Но жизнь продолжалась. Когда бабушка выздоровела и снова начала работать, им с мамой дали две комнаты в огромном старом болшевском доме с колоннами и классическим портиком, который, видимо, был до революции чьей-то загородной дачей, а в советское время превратился в настоящий муравейник – его разгородили и заселили огромным количеством людей. Колодец на улице, печь, которую топили углем, большой куст махровой белой сирени у крыльца – я хорошо все это помню, потому что жила там у бабушки после того, как разошлись мои родители.
Перед самым окончанием войны Верина мама снова вышла замуж. Ей, как и маме, когда та овдовела, было чуть больше тридцати. Она была красива, это видно по фотографиям, но на всех снимках у нее трагический, спрятанный за парадной улыбкой взгляд. Моя бедная бабушка, любившая покомандовать окружающими, посмеяться принародно, работала с утра до ночи, тайно плакала и молилась по ночам (я не раз видела это, проснувшись) и, как я теперь только понимаю, очень боялась жизни. Наверное, ей казалось, что новый брак защитит ее. Вера рассказывала мне, как после этой свадьбы ушла из дома. Она жила в семьях своих школьных подруг, перебираясь из одного дома в другой. Нет, она не ссорилась с мамой и ее новым мужем, – она просто устранилась из их жизни. Бабушка каждый день давала ей еду и уговаривала вернуться, но Вера умела принимать бесповоротные решения. Наверное, это было одно из первых.

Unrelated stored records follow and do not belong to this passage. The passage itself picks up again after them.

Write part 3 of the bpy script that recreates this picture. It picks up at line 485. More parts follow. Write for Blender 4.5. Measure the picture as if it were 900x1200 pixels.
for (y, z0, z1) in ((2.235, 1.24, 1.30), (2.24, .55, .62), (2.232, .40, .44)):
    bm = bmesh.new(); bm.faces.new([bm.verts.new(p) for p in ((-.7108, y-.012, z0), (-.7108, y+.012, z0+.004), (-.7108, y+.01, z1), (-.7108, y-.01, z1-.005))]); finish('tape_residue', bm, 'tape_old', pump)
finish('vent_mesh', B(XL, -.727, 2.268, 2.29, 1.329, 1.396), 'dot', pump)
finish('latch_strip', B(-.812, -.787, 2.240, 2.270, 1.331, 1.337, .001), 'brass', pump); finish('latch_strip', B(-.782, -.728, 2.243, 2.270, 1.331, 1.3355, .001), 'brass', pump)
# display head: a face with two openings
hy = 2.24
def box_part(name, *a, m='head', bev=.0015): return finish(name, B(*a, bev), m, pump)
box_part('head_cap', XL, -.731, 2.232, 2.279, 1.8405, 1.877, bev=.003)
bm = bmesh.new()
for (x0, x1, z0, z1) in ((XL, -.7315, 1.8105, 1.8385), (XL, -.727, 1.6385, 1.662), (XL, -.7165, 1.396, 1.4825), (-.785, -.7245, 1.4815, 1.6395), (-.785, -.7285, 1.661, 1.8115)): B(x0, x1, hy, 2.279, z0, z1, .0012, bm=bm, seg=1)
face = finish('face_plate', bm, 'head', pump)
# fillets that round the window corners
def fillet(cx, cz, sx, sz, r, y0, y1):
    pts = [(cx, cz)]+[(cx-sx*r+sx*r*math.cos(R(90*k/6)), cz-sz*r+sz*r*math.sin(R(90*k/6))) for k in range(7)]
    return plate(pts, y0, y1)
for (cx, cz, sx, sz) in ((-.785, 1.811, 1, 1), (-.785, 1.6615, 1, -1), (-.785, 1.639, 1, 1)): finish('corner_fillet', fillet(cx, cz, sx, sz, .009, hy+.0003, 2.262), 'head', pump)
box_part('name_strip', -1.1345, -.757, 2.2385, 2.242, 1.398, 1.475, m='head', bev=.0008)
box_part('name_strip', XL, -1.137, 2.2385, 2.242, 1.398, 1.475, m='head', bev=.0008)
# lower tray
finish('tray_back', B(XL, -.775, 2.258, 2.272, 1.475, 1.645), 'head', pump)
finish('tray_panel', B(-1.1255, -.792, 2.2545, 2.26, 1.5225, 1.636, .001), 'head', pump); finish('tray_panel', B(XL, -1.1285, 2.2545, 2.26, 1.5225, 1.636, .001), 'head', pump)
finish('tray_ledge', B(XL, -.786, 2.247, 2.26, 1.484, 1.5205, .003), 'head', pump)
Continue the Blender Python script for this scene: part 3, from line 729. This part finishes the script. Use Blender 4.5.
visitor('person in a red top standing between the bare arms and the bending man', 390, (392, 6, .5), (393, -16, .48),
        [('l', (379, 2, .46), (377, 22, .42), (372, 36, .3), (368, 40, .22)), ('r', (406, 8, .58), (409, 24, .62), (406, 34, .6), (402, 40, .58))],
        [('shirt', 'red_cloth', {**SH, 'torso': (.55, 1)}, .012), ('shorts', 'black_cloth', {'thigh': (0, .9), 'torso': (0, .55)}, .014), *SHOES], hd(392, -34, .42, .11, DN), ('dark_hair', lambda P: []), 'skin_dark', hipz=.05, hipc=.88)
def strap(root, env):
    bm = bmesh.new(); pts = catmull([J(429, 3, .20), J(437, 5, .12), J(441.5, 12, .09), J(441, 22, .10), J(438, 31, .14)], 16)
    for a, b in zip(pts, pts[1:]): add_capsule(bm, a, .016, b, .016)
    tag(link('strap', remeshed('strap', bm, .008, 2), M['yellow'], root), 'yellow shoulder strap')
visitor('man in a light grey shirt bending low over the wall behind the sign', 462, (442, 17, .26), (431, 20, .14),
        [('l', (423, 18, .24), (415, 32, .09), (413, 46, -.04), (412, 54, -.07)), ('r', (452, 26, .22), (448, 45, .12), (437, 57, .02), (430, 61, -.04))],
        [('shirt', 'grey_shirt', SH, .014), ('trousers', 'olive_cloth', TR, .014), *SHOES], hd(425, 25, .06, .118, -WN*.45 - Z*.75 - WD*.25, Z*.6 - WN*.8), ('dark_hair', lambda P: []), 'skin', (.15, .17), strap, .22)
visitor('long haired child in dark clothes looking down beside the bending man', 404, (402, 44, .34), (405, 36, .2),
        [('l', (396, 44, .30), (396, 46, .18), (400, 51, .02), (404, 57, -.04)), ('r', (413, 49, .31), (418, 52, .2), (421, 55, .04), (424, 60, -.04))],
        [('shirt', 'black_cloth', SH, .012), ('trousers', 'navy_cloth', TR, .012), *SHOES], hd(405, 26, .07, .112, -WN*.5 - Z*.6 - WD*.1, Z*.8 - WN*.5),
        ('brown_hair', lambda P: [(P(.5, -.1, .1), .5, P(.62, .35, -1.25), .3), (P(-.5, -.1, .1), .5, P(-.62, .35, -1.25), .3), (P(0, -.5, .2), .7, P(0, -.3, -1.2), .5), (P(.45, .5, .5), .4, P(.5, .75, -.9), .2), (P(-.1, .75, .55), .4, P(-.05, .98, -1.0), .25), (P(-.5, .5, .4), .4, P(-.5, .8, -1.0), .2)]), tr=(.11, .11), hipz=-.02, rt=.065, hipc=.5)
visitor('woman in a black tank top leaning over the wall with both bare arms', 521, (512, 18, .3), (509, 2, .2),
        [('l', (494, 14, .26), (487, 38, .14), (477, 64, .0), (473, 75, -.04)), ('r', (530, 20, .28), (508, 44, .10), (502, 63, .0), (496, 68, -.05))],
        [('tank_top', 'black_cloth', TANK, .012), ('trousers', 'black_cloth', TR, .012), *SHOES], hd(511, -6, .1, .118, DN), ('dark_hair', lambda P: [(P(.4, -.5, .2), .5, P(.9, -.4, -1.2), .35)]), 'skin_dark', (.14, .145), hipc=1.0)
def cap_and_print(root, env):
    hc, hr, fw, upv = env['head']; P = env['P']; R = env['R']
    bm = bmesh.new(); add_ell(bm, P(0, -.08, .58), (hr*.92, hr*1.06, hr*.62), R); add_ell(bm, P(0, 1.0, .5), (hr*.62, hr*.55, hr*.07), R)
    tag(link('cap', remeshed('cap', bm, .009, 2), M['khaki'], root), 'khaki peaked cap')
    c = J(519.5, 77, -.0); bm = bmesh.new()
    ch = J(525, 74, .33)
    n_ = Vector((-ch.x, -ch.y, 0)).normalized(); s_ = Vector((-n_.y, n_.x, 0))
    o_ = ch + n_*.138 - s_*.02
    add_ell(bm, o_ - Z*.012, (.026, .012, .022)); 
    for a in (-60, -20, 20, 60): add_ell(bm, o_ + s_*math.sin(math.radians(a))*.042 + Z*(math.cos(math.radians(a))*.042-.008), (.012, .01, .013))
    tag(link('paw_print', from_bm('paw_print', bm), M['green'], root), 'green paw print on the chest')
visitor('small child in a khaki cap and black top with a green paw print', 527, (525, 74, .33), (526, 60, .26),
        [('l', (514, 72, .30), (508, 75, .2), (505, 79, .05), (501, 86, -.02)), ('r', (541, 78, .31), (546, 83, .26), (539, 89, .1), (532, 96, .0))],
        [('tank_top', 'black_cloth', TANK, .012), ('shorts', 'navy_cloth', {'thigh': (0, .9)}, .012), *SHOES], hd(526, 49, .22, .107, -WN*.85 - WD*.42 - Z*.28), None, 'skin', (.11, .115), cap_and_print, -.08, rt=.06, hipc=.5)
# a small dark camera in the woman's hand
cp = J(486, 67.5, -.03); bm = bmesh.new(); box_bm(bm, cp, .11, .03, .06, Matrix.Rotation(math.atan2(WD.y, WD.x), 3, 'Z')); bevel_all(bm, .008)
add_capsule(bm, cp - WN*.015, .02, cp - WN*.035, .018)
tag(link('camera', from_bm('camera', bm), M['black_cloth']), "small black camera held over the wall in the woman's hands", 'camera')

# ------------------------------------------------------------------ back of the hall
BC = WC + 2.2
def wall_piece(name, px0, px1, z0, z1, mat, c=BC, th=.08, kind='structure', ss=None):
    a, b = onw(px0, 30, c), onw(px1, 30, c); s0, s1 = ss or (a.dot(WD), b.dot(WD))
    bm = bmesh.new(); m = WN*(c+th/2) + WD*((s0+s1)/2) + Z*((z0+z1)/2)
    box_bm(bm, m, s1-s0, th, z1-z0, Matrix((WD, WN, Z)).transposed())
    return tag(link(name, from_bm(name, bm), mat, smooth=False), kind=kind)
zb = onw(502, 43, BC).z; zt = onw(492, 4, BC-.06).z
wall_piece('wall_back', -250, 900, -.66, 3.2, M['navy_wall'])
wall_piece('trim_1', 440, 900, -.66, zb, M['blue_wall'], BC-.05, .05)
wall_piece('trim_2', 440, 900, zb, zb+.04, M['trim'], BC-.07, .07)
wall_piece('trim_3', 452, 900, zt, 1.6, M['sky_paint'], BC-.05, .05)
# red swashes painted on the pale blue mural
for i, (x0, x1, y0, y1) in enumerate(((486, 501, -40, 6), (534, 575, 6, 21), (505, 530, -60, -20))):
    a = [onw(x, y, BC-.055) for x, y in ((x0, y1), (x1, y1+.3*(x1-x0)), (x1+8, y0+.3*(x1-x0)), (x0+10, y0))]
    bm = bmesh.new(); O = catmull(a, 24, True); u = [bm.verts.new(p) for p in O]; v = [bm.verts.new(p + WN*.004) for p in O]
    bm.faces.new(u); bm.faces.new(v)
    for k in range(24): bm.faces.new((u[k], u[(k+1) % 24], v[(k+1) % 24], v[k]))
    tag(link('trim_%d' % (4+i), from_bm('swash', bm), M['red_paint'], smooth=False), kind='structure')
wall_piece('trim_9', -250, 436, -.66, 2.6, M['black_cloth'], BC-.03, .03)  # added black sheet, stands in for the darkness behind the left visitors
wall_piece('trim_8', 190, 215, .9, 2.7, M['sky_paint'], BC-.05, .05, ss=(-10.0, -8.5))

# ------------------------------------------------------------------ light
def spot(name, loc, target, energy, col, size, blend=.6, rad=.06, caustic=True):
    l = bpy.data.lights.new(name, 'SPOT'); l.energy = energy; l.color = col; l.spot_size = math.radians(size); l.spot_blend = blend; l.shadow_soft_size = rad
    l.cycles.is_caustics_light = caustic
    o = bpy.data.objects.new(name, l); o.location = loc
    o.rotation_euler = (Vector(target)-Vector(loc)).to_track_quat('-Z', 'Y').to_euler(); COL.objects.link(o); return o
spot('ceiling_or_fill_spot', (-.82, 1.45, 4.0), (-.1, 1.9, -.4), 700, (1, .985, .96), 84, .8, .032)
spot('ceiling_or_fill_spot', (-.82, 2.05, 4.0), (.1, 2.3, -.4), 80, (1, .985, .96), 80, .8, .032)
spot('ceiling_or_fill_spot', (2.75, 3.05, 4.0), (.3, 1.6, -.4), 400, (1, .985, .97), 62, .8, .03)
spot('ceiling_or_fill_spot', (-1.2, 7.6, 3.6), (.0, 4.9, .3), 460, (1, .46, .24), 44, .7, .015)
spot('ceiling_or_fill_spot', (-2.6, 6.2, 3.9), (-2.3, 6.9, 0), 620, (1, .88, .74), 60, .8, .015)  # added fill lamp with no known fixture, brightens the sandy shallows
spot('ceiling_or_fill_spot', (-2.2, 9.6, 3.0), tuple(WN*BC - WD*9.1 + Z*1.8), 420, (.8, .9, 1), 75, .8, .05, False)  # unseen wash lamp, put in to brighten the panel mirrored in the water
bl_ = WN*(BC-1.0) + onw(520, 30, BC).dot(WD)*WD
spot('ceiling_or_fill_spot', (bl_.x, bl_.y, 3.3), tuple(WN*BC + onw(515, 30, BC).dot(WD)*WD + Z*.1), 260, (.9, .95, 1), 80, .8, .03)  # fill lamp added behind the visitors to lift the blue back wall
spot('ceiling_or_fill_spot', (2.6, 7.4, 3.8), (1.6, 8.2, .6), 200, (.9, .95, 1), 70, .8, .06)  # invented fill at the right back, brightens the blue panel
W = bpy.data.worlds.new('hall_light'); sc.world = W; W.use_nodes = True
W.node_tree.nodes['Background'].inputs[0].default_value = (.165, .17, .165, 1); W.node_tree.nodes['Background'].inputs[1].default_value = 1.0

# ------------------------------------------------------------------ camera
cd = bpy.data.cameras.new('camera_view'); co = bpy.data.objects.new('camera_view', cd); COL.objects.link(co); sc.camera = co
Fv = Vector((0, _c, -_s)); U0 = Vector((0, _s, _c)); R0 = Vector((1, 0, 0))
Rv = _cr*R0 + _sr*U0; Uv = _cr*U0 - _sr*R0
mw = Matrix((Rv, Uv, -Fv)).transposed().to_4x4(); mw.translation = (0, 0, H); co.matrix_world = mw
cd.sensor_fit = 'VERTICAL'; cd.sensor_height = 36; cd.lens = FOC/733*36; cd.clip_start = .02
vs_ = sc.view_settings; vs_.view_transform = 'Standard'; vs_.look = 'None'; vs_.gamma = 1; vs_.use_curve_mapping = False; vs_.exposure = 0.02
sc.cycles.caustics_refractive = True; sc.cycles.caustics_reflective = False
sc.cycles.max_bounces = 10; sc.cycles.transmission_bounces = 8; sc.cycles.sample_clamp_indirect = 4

В 1950 году мама окончила школу и поступила во ВГИК. Ей никто не помогал готовиться в один из самых знаменитых вузов страны. Она сделала все сама. За две недели до маминой смерти мы смотрели с ней по телевизору документальный фильм о наших знаменитых киноактрисах, одна из них училась одновременно с Верой. И мама вдруг начала говорить о том, как сдавала вступительные экзамены. Тогда в нашей стране жили, в основном, скудно. И Вера вспоминала свое белое в ярко-синюю клетку платье, с невероятными трудностями сшитое специально для экзамена, вспоминала, как болшевский мальчик, с которым она тогда дружила, дал ей на счастье, как мама сказала, самое дорогое, что у него было – значок «Спартака», нашей знаменитой футбольной команды. Вера рассказывала, как заспорила с членами приемной комиссии о культовом в то время фильме «Молодая гвардия», который ей не понравился, и вдруг поняла, что значка-талисмана, зажатого в кулаке, там больше нет. И тогда она в нарядном светлом платье нырнула под длинный стол и, ползая в ногах у преподавателей, отыскала свое сокровище, сильно насмешив приемную комиссию последовавшим объяснением про «счастье» и «самое дорогое». Вместе с Верой учился Анатолий Степанов, драчун, футболист и потрясающе образованный человек. На втором курсе они поженились, и в 1952 году родилась я. Сначала мы жили в семье папиных родителей, а потом нас отселили в коммунальную квартиру на Русаковской улице, куда в поисках Веры так настойчиво звонил потом Назым Хикмет. Я смутно помню нашу единственную комнату, веселых соседей по квартире, друживших с моими родителями, студенческие компании, бабушку, привозившую из Болшева тяжелые сумки с пирогами.